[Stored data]
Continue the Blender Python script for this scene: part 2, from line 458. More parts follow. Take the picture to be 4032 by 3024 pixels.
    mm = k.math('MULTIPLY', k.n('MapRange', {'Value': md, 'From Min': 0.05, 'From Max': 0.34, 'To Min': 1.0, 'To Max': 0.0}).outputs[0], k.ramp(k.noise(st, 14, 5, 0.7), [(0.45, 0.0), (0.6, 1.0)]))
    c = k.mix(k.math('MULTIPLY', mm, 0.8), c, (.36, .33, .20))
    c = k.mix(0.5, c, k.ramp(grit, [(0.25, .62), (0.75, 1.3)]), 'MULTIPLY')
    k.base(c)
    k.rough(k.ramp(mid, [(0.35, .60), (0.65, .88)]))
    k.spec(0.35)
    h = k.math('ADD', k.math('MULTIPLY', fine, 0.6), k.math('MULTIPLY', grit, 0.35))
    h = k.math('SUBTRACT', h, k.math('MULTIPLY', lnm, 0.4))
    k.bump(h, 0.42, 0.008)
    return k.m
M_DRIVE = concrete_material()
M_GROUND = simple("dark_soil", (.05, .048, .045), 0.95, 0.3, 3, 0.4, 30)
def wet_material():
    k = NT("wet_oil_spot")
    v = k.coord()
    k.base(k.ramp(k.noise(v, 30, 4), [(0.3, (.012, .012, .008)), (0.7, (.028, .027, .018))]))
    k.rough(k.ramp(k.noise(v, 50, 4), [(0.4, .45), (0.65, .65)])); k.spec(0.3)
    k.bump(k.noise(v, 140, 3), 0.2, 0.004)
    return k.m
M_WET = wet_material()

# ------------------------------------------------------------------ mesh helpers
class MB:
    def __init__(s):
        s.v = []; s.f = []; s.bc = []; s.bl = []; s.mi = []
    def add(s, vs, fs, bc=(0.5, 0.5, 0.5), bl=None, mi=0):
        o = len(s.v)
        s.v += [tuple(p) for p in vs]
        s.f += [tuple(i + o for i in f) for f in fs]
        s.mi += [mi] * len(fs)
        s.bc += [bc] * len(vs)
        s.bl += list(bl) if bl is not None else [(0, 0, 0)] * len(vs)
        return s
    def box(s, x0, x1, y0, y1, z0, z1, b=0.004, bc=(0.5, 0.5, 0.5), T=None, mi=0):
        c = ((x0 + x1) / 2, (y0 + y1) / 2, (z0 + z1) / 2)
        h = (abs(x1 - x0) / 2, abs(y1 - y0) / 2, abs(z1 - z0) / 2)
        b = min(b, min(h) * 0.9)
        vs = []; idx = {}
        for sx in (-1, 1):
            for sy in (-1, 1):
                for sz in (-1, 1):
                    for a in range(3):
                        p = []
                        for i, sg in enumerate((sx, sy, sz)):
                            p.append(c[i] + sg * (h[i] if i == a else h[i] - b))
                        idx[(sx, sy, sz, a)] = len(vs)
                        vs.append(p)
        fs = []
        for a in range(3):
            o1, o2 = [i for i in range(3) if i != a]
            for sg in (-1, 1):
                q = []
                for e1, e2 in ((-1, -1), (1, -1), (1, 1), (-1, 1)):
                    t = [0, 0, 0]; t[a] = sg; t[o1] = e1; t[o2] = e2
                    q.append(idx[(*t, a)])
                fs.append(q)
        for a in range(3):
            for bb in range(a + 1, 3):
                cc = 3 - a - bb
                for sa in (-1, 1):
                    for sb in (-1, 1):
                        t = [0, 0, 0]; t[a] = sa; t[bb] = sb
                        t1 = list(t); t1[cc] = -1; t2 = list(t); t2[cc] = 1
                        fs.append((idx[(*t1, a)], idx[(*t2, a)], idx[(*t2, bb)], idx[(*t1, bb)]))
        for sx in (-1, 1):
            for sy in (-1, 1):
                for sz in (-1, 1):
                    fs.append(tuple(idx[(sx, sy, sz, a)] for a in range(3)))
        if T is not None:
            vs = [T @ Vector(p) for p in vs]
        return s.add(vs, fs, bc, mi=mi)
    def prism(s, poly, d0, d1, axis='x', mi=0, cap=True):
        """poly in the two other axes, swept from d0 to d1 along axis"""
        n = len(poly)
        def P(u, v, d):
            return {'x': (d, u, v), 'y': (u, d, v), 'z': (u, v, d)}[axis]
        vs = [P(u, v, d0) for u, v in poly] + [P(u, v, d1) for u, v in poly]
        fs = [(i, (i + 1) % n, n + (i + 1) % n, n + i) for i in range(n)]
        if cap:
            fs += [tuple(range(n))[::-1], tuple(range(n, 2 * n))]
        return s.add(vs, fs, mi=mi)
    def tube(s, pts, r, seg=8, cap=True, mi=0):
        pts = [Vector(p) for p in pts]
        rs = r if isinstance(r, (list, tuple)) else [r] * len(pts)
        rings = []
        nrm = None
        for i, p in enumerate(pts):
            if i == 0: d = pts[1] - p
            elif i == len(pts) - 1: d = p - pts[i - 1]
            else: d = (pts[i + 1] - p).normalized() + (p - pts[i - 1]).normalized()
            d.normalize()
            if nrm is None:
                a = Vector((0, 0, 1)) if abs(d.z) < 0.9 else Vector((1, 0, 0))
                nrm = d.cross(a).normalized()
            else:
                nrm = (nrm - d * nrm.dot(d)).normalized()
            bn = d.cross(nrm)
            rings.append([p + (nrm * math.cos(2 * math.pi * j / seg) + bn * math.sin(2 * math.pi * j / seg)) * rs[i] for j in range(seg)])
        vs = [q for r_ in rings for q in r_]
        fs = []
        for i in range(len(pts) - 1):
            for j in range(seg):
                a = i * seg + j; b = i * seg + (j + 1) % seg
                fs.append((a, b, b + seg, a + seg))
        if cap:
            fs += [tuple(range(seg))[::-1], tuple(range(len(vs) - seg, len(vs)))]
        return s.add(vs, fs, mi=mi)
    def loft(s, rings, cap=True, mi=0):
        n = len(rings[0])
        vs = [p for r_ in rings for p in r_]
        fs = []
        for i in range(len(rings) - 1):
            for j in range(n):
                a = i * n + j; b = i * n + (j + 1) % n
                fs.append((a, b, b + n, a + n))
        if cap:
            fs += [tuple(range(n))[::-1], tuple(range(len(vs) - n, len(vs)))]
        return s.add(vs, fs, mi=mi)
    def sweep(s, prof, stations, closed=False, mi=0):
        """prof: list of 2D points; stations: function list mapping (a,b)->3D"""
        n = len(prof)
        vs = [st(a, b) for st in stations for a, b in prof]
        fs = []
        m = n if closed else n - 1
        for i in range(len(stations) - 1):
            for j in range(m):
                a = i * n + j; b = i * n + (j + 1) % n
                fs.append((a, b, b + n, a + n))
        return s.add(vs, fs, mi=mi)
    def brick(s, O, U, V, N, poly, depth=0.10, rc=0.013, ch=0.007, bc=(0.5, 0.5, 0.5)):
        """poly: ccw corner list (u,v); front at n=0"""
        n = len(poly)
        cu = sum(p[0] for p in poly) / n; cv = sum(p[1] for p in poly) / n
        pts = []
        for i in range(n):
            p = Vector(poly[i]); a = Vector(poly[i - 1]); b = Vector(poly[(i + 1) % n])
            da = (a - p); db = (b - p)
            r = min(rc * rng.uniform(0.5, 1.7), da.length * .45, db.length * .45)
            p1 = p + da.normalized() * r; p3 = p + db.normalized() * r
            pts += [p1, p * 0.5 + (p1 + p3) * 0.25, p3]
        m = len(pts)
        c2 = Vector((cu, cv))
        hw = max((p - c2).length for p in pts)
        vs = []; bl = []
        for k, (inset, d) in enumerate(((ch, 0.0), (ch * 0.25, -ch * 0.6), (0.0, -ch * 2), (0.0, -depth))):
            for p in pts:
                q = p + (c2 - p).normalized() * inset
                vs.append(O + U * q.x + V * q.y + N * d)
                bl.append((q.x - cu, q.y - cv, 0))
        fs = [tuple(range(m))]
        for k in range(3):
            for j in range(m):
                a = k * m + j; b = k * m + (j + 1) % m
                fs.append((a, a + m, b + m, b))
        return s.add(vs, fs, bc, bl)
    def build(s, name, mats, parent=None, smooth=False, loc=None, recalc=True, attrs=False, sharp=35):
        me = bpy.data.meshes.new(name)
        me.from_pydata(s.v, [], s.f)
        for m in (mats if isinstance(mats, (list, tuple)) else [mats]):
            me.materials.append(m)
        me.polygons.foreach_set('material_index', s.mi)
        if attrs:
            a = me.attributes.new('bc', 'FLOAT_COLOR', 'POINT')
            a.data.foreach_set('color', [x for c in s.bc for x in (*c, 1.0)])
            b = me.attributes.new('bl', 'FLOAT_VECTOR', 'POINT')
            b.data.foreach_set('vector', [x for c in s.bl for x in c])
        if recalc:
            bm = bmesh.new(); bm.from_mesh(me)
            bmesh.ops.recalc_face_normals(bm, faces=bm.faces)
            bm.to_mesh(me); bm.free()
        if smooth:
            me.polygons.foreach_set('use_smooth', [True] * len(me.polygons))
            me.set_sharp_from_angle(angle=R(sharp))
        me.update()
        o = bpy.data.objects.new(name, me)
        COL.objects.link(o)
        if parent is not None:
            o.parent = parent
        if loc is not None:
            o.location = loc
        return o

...

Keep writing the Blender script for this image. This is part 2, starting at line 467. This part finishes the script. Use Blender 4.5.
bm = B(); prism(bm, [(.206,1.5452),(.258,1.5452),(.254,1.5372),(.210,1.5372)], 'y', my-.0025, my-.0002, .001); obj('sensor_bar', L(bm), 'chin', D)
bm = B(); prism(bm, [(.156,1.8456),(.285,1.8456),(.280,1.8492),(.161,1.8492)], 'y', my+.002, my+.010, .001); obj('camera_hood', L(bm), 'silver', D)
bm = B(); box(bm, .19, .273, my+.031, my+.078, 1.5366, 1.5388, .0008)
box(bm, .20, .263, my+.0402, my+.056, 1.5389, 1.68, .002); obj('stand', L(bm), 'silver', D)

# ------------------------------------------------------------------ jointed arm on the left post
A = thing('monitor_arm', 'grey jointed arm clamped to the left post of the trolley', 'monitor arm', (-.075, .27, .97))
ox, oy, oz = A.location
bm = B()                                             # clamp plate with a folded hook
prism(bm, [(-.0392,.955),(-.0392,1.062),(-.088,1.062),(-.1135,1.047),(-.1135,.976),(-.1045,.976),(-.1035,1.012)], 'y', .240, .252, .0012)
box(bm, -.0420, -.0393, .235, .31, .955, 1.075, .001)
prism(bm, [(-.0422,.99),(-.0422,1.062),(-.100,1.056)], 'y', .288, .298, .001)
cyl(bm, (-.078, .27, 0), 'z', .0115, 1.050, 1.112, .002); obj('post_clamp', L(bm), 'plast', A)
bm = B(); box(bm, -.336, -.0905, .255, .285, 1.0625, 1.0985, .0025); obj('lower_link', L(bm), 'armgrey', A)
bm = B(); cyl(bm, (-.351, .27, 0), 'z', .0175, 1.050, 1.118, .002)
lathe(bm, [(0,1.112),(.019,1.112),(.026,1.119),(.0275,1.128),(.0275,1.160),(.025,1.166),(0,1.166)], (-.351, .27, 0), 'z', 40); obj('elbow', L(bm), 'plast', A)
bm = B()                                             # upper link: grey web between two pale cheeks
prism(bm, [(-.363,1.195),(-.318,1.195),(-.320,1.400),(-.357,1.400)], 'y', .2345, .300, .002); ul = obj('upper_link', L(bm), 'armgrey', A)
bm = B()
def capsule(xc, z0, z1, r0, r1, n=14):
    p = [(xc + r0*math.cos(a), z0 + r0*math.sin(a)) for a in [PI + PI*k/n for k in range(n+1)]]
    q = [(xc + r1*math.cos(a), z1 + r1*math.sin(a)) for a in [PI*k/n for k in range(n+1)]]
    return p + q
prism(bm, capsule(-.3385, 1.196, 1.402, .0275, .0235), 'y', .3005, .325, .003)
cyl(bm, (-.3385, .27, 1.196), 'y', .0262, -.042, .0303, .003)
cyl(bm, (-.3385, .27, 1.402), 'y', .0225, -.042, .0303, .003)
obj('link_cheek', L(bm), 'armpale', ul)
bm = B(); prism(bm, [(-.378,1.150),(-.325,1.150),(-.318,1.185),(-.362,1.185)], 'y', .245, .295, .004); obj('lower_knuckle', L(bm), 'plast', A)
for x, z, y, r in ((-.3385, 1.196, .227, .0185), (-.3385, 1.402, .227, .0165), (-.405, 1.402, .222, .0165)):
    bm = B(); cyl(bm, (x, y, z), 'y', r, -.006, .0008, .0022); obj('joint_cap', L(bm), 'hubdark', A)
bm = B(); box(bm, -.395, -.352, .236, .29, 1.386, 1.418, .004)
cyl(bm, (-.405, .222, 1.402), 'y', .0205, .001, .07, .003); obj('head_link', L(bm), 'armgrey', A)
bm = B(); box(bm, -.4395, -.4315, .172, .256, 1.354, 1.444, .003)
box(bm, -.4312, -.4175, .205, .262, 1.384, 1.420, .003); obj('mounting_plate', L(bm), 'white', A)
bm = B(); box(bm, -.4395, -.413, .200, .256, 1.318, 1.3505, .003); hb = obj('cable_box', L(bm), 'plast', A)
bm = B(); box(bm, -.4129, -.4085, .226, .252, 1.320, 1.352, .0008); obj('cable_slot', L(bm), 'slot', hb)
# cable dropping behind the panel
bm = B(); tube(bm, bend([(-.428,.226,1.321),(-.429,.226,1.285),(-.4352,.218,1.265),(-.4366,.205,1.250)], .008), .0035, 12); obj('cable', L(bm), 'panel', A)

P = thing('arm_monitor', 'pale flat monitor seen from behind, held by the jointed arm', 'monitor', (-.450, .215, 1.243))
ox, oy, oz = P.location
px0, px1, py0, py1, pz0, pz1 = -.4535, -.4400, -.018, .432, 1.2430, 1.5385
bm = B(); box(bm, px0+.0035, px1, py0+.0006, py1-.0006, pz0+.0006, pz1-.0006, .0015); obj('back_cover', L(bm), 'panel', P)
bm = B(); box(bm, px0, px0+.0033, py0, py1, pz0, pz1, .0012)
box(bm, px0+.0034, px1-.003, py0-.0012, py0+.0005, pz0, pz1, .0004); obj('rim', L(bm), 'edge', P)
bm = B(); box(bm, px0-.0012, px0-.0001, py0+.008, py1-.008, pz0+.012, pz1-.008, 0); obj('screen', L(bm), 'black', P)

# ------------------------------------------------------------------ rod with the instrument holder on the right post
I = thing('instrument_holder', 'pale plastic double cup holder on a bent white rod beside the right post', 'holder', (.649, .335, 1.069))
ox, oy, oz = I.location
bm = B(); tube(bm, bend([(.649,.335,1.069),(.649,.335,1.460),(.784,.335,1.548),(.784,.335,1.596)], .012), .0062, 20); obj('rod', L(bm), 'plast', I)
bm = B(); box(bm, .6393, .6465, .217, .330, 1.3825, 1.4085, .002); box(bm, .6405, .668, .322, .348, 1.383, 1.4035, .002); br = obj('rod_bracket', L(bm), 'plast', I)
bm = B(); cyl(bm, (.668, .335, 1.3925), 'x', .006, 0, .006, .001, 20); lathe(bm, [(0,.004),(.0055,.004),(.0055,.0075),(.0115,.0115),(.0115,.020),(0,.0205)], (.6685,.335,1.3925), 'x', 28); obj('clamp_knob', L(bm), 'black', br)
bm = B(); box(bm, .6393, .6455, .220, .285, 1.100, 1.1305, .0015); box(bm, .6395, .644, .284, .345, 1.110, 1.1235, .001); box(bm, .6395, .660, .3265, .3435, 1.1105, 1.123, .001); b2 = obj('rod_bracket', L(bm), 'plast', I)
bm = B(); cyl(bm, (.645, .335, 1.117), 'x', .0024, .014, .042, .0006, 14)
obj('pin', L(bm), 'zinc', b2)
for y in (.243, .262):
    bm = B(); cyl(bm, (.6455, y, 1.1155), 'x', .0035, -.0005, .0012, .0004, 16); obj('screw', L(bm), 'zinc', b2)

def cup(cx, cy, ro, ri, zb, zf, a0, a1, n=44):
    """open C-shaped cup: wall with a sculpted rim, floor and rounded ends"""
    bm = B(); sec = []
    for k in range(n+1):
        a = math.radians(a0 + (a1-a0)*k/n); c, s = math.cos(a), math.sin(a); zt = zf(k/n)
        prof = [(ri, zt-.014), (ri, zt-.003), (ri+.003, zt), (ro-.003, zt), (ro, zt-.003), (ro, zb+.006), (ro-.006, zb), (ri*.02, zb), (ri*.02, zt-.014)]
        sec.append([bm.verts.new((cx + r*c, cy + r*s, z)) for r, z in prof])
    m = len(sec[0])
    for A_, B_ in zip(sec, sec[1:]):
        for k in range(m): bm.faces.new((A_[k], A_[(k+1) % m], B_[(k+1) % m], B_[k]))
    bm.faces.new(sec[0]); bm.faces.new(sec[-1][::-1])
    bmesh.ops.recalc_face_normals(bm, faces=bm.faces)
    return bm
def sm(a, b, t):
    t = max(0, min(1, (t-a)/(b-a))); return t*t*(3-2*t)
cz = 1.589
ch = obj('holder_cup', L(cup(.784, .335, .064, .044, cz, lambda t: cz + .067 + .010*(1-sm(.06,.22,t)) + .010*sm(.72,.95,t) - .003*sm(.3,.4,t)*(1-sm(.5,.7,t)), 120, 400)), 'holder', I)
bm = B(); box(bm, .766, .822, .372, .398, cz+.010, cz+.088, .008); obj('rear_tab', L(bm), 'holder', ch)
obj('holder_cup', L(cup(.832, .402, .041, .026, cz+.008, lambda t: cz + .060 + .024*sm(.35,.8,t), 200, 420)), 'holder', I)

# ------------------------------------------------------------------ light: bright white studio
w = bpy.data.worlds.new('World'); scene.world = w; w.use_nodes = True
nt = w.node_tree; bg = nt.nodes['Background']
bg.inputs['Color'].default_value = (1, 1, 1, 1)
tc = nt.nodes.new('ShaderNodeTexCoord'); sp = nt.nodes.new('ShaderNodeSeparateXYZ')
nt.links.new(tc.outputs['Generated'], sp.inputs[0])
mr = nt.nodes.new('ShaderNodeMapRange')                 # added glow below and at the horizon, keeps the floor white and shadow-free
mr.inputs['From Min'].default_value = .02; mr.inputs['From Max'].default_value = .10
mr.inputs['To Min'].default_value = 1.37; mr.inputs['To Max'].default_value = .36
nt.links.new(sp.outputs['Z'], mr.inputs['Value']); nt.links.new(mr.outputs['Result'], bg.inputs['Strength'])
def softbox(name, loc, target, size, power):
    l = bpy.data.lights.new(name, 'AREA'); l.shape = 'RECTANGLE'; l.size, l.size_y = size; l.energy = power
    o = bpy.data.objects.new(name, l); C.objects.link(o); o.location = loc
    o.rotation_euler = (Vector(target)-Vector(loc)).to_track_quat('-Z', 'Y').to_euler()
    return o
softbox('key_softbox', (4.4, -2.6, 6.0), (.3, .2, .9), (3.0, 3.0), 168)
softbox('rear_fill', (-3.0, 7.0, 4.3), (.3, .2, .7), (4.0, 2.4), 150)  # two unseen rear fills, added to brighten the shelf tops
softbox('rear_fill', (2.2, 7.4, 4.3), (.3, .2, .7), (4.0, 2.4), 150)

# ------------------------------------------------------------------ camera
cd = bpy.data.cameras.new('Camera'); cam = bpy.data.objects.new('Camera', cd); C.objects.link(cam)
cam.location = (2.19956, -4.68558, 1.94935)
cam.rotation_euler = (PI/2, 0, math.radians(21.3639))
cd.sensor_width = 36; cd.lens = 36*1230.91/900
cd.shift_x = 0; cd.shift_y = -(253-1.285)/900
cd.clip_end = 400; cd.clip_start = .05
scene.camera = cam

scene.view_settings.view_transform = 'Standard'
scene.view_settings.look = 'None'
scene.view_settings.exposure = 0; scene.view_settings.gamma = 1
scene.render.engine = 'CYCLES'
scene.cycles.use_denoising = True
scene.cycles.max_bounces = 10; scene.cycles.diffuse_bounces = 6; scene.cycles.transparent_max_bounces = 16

• **DIRECTIONS FOR THIS TASK**
Check each line of the entries for the string "scene". Copy the lines that have it.

• **WORKED SOLUTION**
Continue the Blender Python script for this scene: part 2, from line 458. More parts follow. Take the picture to be 4032 by 3024 pixels.
w = bpy.data.worlds.new('World'); scene.world = w; w.use_nodes = True
scene.camera = cam
scene.view_settings.view_transform = 'Standard'
scene.view_settings.look = 'None'
scene.view_settings.exposure = 0; scene.view_settings.gamma = 1
scene.render.engine = 'CYCLES'
scene.cycles.use_denoising = True
scene.cycles.max_bounces = 10; scene.cycles.diffuse_bounces = 6; scene.cycles.transparent_max_bounces = 16